11.1. IP Dots provides services related to digital infrastructure and cybersecurity. The Client acknowledges that no system or service can guarantee absolute security or uninterrupted operation. 

11.2 To the extent permitted by applicable law, IP Dots’ liability for damages shall be limited to the amount covered by its liability insurance. 

11.3 IP Dots is not liable for third-party services, technologies, products, systems, acts of omissions that are directly or indirectly related to such third parties. 

11.4 IP Dots shall not be liable for security incidents, unauthorized access, or data breaches except to the extent directly caused by IP Dots’ gross negligence or willful misconduct. 
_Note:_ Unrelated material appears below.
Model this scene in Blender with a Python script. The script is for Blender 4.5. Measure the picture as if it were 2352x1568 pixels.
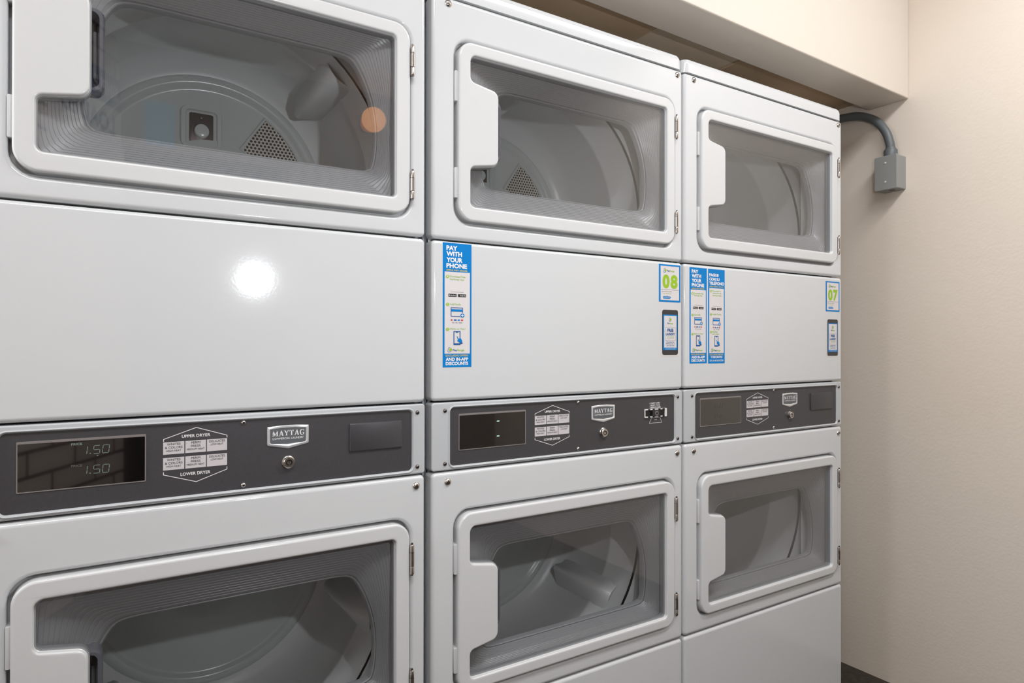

11.5 In no event shall IP Dots be liable for indirect, incidental, special, or consequential damages, including without limitation loss of profits, loss of revenue, or loss arising from lost customers or orders. 

11.6 Liability related to third-party services shall be further limited in accordance with the relevant Service Agreement. 
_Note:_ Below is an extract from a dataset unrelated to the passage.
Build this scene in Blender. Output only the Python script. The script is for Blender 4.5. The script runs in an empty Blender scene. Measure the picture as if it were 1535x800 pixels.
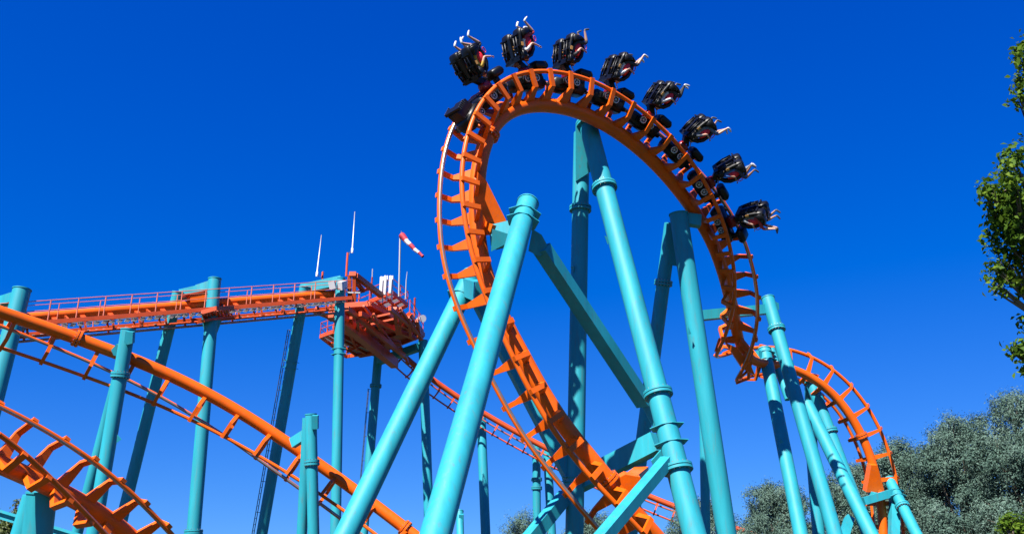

11.7 In addition, IP Dots shall not be liable for any loss or damage arising from the Client’s incorrect or incomplete instructions or failure to act. 
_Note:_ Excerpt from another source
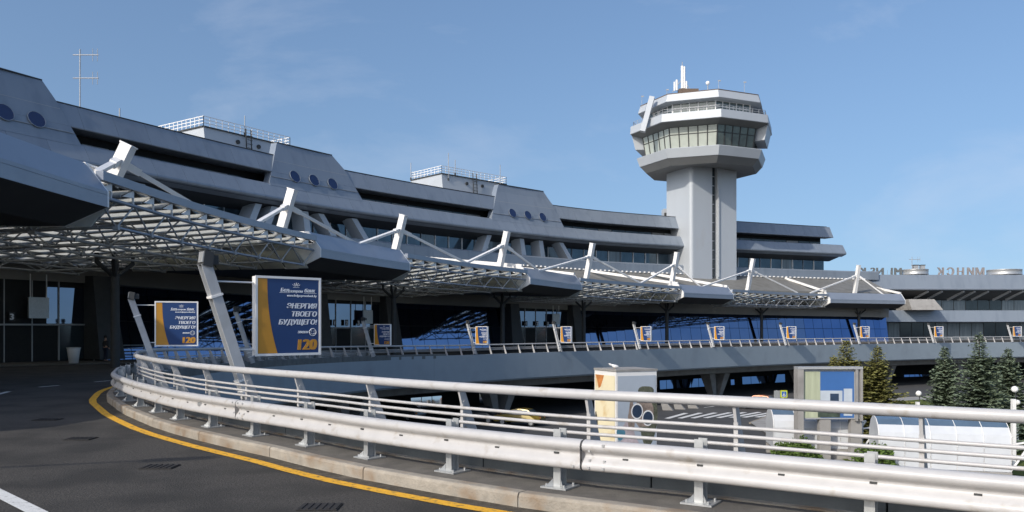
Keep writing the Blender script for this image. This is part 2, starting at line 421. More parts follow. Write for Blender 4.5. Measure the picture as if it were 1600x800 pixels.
# parapet wall of concrete panels under the railing
par = thing('parapet_wall', 'low dark concrete parapet of panels carrying the white railing', 'wall', V3(K.at(40).xy, 0))
u = 0.0
while u < S_FAR + 6:
    w = 2.3
    mb = MB(); mb.sweep([fr(u + .01 + (w - .02) * i / 2) for i in range(3)], [(-.33, -.4), (-.33, .44), (-.35, .46), (-.84, .46), (-.86, .44), (-.86, -.4)], closed=True, caps=True)
    mb.build('panel', M_WALL, par); u += w
mb = MB(); mb.sweep([fr(u) for u in K.span(0, S_FAR + 6, 1.0)], [(-.285, .146), (-.285, .165), (-.327, .175), (-.327, .146)], closed=True)
mb.build('base_strip', M_KERB, par)

# ------------------------------------------------------------------ guardrail
gr = thing('guardrail', 'white corrugated steel guardrail on galvanised posts round the hairpin bend', 'guardrail', V3(K.at(40).xy, 0))
W = [(.10, .80), (.14, .806), (.185, .795), (.212, .765), (.222, .73), (.214, .695), (.185, .665), (.158, .645), (.150, .625), (.158, .60), (.188, .56), (.210, .525), (.221, .49),
     (.214, .455), (.188, .432), (.14, .424), (.10, .43)]
W = [(d, .71 - (.806 - h) * .325 / .382) for d, h in W]
W = W + [(d - .006, h) for d, h in W[::-1]]
u_post = [K.px(x, 0, 0, 60) for x in (1095, 888, 720, 582, 482, 398, 333, 282)]
pu = [u for u in u_post if u]
pitch = (pu[-1] - pu[0]) / (len(pu) - 1)
posts = [pu[0] + pitch * k for k in range(-9, 42) if 1 < pu[0] + pitch * k < S_FAR]
seams = [0, K.px(935, .2, 0, 60), K.px(405, .2, 0, 60), K.px(207, .2, 0, 60)]
sl = (seams[2] - seams[1]); seams = [seams[1] - sl] + seams[1:] + [seams[3] + sl * k for k in range(1, 8)]
seams = [max(0, s) for s in seams if s < S_FAR]
for a, b in zip(seams, seams[1:]):
    mb = MB(); n = max(4, int((b - a) / .5))
    mb.sweep([fr(a + .012 + (b - a - .024) * i / n) for i in range(n + 1)], W, closed=True, caps=True, smooth=True)
    o = mb.build('rail_beam', M_WHITE, gr)
    lap = MB(); lap.sweep([fr(b - .06 + .12 * i / 3) for i in range(4)], [(d - .012, h) for d, h in W[:17]], smooth=True)
    lap.build('splice_plate', M_DARKST, gr)
    for dd in (-.09, -.25, .09):
        for h in (.50, .43, .603, .667):
            if random.random() < .12: continue
            q = fr(b + dd); pm = MB(); c = Vector(q({.50: .188, .43: .22, .603: .2, .667: .216}[h], h)); l = K.left(b)
            pm.obox(c, Vector((-l.y, l.x, 0)) * .012, Vector((l.x, l.y, 0)) * .012, (0, 0, .012))
            pm.build('bolt', M_GALV, gr)
def post_mesh():
    mb = MB()                            # x = along, y = towards the road, z up
    mb.box(-.045, .045, .055, .065, 0, .64); mb.box(-.045, .045, -.065, -.055, 0, .64); mb.box(-.005, .005, -.054, .054, 0, .60)
    return mb.mesh('post', M_GALV)
def plate_mesh():
    mb = MB(); mb.box(-.16, .16, -.15, .15, 0, .018)
    for x in (-.11, .11):
        for y in (-.1, .1): mb.tube([(x, y, .018), (x, y, .045)], .014, 6)
    mb.add([(-.05, .065, .018), (-.05, .065, .1), (-.11, .12, .018)], [(0, 1, 2)]); mb.add([(.05, .065, .018), (.05, .065, .1), (.11, .12, .018)], [(0, 1, 2)])
    return mb.mesh('base_plate', M_GALV)
def spacer_mesh():
    mb = MB(); mb.box(-.05, .05, .066, .148, .30, .46)
    return mb.mesh('spacer', M_GALV)
pm, bm_, sm_ = post_mesh(), plate_mesh(), spacer_mesh()
g0 = wloc(gr)
for u in posts:
    p = K.at(u).xy; t = K.tan(u); rz = math.atan2(-t.y, -t.x)      # local +y = left of travel = road
    rz = math.atan2(t.y, t.x); z = zd(p.y) + .145
    o = place('post', pm, gr, V3(p, z) - g0, (0, 0, rz))
    place('base_plate', bm_, o); place('spacer', sm_, o)
rf = MB(); rf.box(-.04, .04, -.03, .03, -.03, .03); rfm = rf.mesh('reflector', M_GALV)
for x, h in ((345, .55),):
    u = K.px(x, .2, 0, 60); q = fr(u); place('reflector', rfm, gr, Vector(q(.17, h)) - g0, (0, 0, .6))
# small slots and bolts punched along the trough
sl_m = MB().box(-.03, .03, -.006, .006, -.009, .009).mesh('slot', M_DARKST)
for k in range(26):
    u = pu[0] - 4 + k * .79
    q = fr(u); t = K.tan(u)
    place('slot', sl_m, gr, Vector(q(.16, .535 + .012 * (k % 2))) - g0, (0, 0, math.atan2(t.y, t.x)))

# ------------------------------------------------------------------ railings (near one and its run along the viaduct)
def rail_frame(u):
    p = K.at(u).xy; l = K.left(u); z = zd(p.y)
    return lambda d, h: (p.x + l.x * d, p.y + l.y * d, z + h)
def rail_post(lean=.2):
    """leaning tapered flat steel post with a hooked bracket for the three bars; local y towards the road"""
    mb = MB()
    mb.prism([(-.016, -.86, .2), (-.016, -.63, .2), (-.016, -.36, 1.10), (-.016, -.46, 1.10)], (.032, 0, 0))
    return mb.mesh('post', M_WHITE)
def rail_bracket():
    mb = MB()
    mb.bar((0, -.44, .62), (0, -.44, .92), .035, .045); mb.tube([(0, -.44, .90), (0, -.435, .945), (0, -.46, .965), (0, -.50, .95), (0, -.52, .9)], .02, 6)
    mb.bar((0, -.44, .66), (0, -.60, .60), .03, .03)
    return mb.mesh('bracket', M_WHITE)
def rail_foot():
    mb = MB(); mb.box(-.09, .09, -.83, -.6, .46, .475)
    return mb.mesh('foot_plate', M_GALV)
RP, RB, RF = rail_post(), rail_bracket(), rail_foot()
def railing(name, a, b, pu_, label, step):
    t = thing(name, label, 'railing', V3(K.at((a + b) / 2).xy, 0)); L = wloc(t)
    us = K.span(a, b, step); fs = [rail_frame(u) for u in us]
    def run(nm, d, h, r, n):
        mb = MB(); mb.tube([f(d, h) for f in fs], r, n); mb.build(nm, M_WHITE, t)
    run('top_rail', -.37, 1.135, .058, 12)
    for h, d in ((.69, -.42), (.78, -.415), (.87, -.41)): run('bar', d, h, .020, 8)
    for u in pu_:
        p = K.at(u).xy; tt = K.tan(u); rz = math.atan2(tt.y, tt.x)
        o = place('post', RP, t, V3(p, zd(p.y)) - L, (0, 0, rz))
        if K.at(u).y < 60: place('bracket', RB, o); place('foot_plate', RF, o)
    return t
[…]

12. Force Majeure and Other Obstacles 

12.1 Neither Party shall be liable for any failure or delay in performance of its obligations under any Service Agreement to the extent such failure or delay is caused by circumstances beyond its reasonable control, including but not limited to fire, natural disaster, war, terrorism, labour disputes, epidemics, governmental actions, or similar events (“Force Majeure”). 

12.2 Force Majeure shall also include failures or disruptions affecting third-party providers, including infrastructure, hosting, DNS, security, or cloud service providers, where such failure prevents or materially impairs the performance of the Services. 

12.3 The affected Party shall be relieved from liability and performance obligations for as long as the Force Majeure event continues. Payment obligations for Services already performed shall not be affected. 

12.4 The affected Party shall notify the other Party without undue delay upon becoming aware of a Force Majeure event. 

12.5 IP Dots shall be entitled to suspend performance of the Services for the duration of any Force Majeure event. 

12.6 If a Force Majeure event continues for more than two (2) months, either Party may terminate the affected Service Agreement with immediate effect. 

12.7 This is without prejudice to IP Dots’ right to charge interest and pursue collection of outstanding amounts in accordance with applicable law. 

13. Notices 

13.1 Notices must be in writing and sent by email, courier, or registered mail. 

13.2 Notices are deemed received upon successful transmission by email (no bounce-back) or confirmed delivery for physical methods. 

13.3 Each Party shall keep its contact details updated. 

13.4 Only authorized representatives may issue valid notices. 

13.5 The Client is responsible for ensuring IP Dots receives relevant communications.

14. Assignment and Receivables

14.1 IP Dots may assign or transfer its right to receive payment under any Service Agreement, including for financing or factoring purposes. 

14.2 Service Agreements may not otherwise be transferred without prior written consent of the other Party. 

15. Governing Law and Disputes 

15.1 These Terms and any Service Agreement shall be governed by Danish law. 

15.2 Any dispute shall first be attempted resolved amicably. 

15.3 Failing amicable resolution, disputes shall be settled by the City Court of Copenhagen (Københavns Byret).